**EXERCISE**:
The lines to be extracted run from the start of the listing through the line containing "PITCH = math.atan((CY - HORIZ) / F)"; copy them exactly and nothing else.

++++ PROVIDED MATERIAL

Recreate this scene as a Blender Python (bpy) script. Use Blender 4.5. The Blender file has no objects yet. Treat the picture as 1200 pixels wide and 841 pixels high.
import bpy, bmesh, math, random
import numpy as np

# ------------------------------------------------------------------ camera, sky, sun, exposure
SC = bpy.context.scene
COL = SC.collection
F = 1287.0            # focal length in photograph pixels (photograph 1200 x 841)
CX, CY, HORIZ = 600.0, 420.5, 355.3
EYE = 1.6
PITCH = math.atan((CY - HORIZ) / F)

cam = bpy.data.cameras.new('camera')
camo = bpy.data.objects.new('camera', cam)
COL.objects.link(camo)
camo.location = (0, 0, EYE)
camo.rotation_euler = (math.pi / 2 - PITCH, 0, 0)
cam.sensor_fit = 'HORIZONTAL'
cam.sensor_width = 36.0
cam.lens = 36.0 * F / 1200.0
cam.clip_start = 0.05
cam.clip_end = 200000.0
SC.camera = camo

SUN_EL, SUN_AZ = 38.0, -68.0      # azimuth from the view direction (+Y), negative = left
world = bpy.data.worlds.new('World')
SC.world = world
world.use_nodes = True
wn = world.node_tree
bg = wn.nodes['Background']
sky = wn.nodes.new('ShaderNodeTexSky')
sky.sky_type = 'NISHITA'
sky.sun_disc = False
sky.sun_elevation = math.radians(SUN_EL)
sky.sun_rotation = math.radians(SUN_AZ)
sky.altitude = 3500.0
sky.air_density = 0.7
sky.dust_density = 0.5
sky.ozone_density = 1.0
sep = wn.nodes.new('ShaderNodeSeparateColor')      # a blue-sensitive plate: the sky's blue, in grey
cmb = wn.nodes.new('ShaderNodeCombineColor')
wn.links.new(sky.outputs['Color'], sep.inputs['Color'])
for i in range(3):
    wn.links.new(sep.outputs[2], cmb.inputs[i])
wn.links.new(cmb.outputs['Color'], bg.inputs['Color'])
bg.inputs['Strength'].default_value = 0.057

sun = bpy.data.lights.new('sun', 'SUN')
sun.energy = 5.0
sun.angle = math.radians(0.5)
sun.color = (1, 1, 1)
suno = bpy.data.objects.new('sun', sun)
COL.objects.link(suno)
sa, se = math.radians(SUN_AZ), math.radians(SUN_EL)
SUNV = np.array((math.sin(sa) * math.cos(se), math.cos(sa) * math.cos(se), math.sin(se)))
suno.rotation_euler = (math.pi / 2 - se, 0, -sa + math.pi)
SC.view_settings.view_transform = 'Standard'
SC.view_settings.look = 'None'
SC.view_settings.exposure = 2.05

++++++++

**SOLUTION FOR THIS PROBLEM**:
Recreate this scene as a Blender Python (bpy) script. Use Blender 4.5. The Blender file has no objects yet. Treat the picture as 1200 pixels wide and 841 pixels high.
import bpy, bmesh, math, random
import numpy as np

# ------------------------------------------------------------------ camera, sky, sun, exposure
SC = bpy.context.scene
COL = SC.collection
F = 1287.0            # focal length in photograph pixels (photograph 1200 x 841)
CX, CY, HORIZ = 600.0, 420.5, 355.3
EYE = 1.6
PITCH = math.atan((CY - HORIZ) / F)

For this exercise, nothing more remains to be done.